Unfortunately, we’re still not at the point where this doesn’t happen anymore. Scripts are still mostly written so that women are the ones usually nude. It changes when the script and direction are led by a woman.
There’s a lot of talk about protecting women on set. But what about men? Do you take steps to reassure men that it’s okay if they don't feel good about intimate scenes?
True, men are a bit sidelined in these matters, but I don’t do anything special to focus more on one gender. Everyone gets the necessary help. As for men going shirtless, I agree that many see it as normal, and that’s not okay. These cases are all individual. Recently, I worked with a man who refused scenes where his legs were visible.
Do men have a hard time opening up and refusing to do certain things?
Lately, I've seen men become more open, and it’s easier to collaborate with them. They also talk to their female colleagues to see if they’re okay with certain scenes.
How can someone become an intimacy coordinator? Do you need a school or some film courses?
You can get trained in Germany if you speak German or in English-speaking countries. In the USA, there are three, in Canada one, and in England maybe two courses. To do this job, you should have some experience in audiovisual production and save up about 10,000 euros.
Can they talk to you about kissing scenes, but where’s the boundary? Could an actor feel uncomfortable even holding hands with someone?
I see what you’re getting at. Personally, I don’t think I’m needed on set for simple kissing scenes. It shouldn’t get to a point where an actor needs an intimacy coordinator for hugging and soft kisses. However, it’s important to have a conversation with the director and actors about these kinds of intimacy to ensure no personal boundaries are crossed.
How much does an intimacy coordinator earn?

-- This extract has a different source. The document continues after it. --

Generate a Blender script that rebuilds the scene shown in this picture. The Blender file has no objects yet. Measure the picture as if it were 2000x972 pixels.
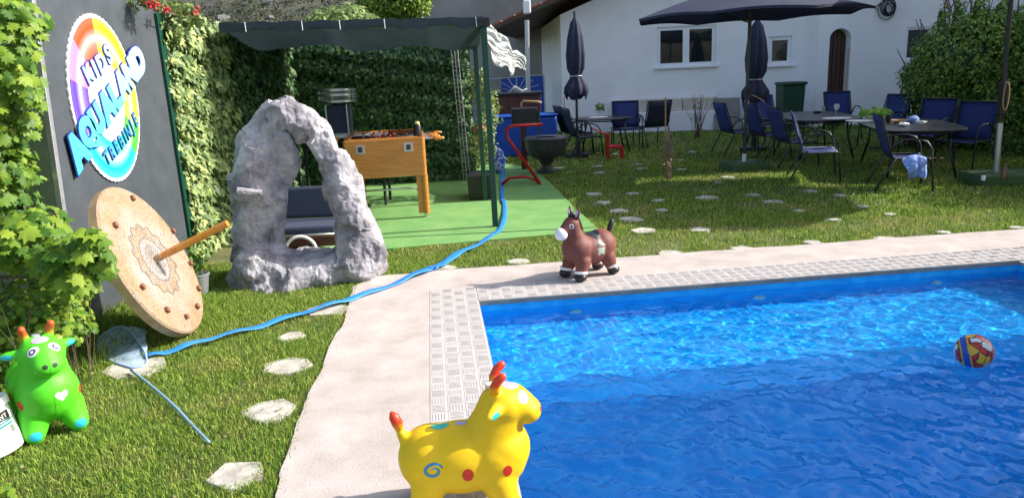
import bpy, bmesh, math, random
import numpy as np
from mathutils import Vector, Matrix, noise
from mathutils.bvhtree import BVHTree
random.seed(7); rng = np.random.default_rng(7)
sc = bpy.context.scene; COL = sc.collection
PI = math.pi
# ------------------------------------------------------------------ camera, sky, sun, exposure
FPX, PITCH, ROLL, HC = 1450.0, math.radians(13.7), math.radians(2.63), 1.70
K = HC / 1.55
_f = Vector((0, math.cos(PITCH), -math.sin(PITCH)))
_U = Vector((0, math.sin(PITCH), math.cos(PITCH))); _R = Vector((1, 0, 0))
_r = math.cos(ROLL) * _R - math.sin(ROLL) * _U
_u = math.sin(ROLL) * _R + math.cos(ROLL) * _U
cam = bpy.data.objects.new("camera", bpy.data.cameras.new("camera")); COL.objects.link(cam)
cam.data.sensor_width = 36; cam.data.lens = 36 * FPX / 2000
cam.data.clip_start = 0.05; cam.data.clip_end = 600
cam.matrix_world = Matrix(((_r.x, _u.x, -_f.x, 0), (_r.y, _u.y, -_f.y, 0), (_r.z, _u.z, -_f.z, HC), (0, 0, 0, 1)))
sc.camera = cam
SUN_EL, SUN_AZ = math.radians(34), math.radians(6.0)      # azimuth measured from +X towards +Y
sdir = Vector((math.cos(SUN_EL) * math.cos(SUN_AZ), math.cos(SUN_EL) * math.sin(SUN_AZ), math.sin(SUN_EL)))
sun = bpy.data.objects.new("sun", bpy.data.lights.new("sun", 'SUN')); COL.objects.link(sun)
sun.data.energy = 3.75; sun.data.angle = math.radians(0.5); sun.data.color = (1.0, 0.95, 0.87)
sun.rotation_euler = sdir.to_track_quat('Z', 'Y').to_euler(); sun.location = (8, 0, 12)
w = bpy.data.worlds.new("World"); sc.world = w; w.use_nodes = True
nt = w.node_tree; bg = nt.nodes["Background"]
sky = nt.nodes.new("ShaderNodeTexSky"); sky.sky_type = 'NISHITA'; sky.sun_disc = False
sky.dust_density = 3.0; sky.air_density = .9; sky.sun_elevation = SUN_EL; sky.sun_rotation = math.radians(90) - SUN_AZ
nt.links.new(sky.outputs[0], bg.inputs[0]); bg.inputs[1].default_value = 0.15
sc.view_settings.view_transform = 'Standard'; sc.view_settings.look = 'None'
sc.view_settings.exposure = 0.96; sc.view_settings.gamma = 1
sc.cycles.max_bounces = 10; sc.cycles.transparent_max_bounces = 12
sc.cycles.sample_clamp_indirect = 6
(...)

It really depends on the project, whether it’s international or local. I have different daily rates because I want to be available to student projects that need support. They couldn’t afford the amounts paid on international productions. Generally, the daily rate ranges from 200-400 euros. Some months, I work 15 days, and other months, just one.
You’ve worked on big projects like Extraction 2, The Gray Man, and Small Light. Is getting these jobs partly because they were shot in the Czech Republic? Have you worked on other big projects?
I also worked on Spaceman and Nosferatu but in the “health and safety” department. I’ve worked with several Hollywood stars, but I don’t want to discuss them. I can’t talk about my future projects either, but I hope to work in Slovakia again. I enjoy working there.